Senator Bolkus —The Attorney-General has provided the following answer to the honourable senator's question:

  I am advised by the Human Rights and Equal Opportunity Commission:

  (1) 2,000 baseball caps were purchased for the DCOP promotion.

  (2) The exact cost of the purchase was $5,150.

  (3) DCOP means "Different Colours, One People". It is an ongoing anti-racism campaign aimed at young people. It is not in itself "promotional". The Human Rights and Equal Opportunity Commission (HREOC) aims to use methods which appeal to young people to empower them to stand up against racism.

  (4) Baseball caps printed with the DCOP logo were given away to young people to promote DCOP and its philosophy.

  (5) 800 of the baseball caps were given away by a youth-oriented radio station which was co-operating (for free) with HREOC to promote the idea of cultural diversity and tolerance nationally. The rest have been, or are being, sold.

  (6) The total cost for the Social Change Media consultancy of the DCOP campaign was a management fee of $27,479.50.

  (7) Social Change Media were employed as consultants to advise on the planning and delivery of a community education campaign designed to make young people aware of racism and to enable them to take action to combat it.

  (8) The consultancy was not organised in terms of length of time but in terms of fulfilment of certain goals and completion of projects. They had ongoing irregular contact on a needs-basis with HREOC throughout the financial year 1993-94.
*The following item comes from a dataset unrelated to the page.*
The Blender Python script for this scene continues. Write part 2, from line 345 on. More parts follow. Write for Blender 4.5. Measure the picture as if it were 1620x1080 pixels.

  (9) Products were not purchased by HREOC as a result of the consultancy. HREOC commissioned some items of merchandise (t-shirts, baseball caps and posters) which it sells to finance the campaign and other items (stickers, newsletters) designed to be freely given away to raise awareness of the issue of racism. The consultants advised what sort of merchandise would be acceptable to the target group. No products were purchased by the Department.

  (10) The entire "Different Colours, One People" community education campaign has cost $123,000 during the 1993-94 financial year, but over $35,000 has been recouped from the sale of merchandise (these receipts are deemed running costs appropriation under section 35 of the Audit Act 1901).

  (11) The DCOP campaign was originally devised in 1992 under the auspices of the Community Relations Strategy. As explained above, this campaign cannot be simply designated a "promotion". It is an ongoing community education campaign which has developed close links with school education systems across Australia. A commitment has been made to continue the campaign through the 1994-95 financial year.

  (12) The campaign has not advertised per se. On a couple of occasions, HREOC has paid for advertising space in appropriate publications to print its order form to enable people to order the DCOP merchandise.

  (13) All media have been utilised since the inception of the DCOP campaign—radio, television, video clips, "soapies", newspapers and young people's magazines. However, HREOC has not paid for this exposure. The media have reacted to the interest-value of the campaign and the ideas behind it.

  (14) The proposed outcome of the DCOP campaign is a multicultural society where young people are more tolerant of the diversity around them.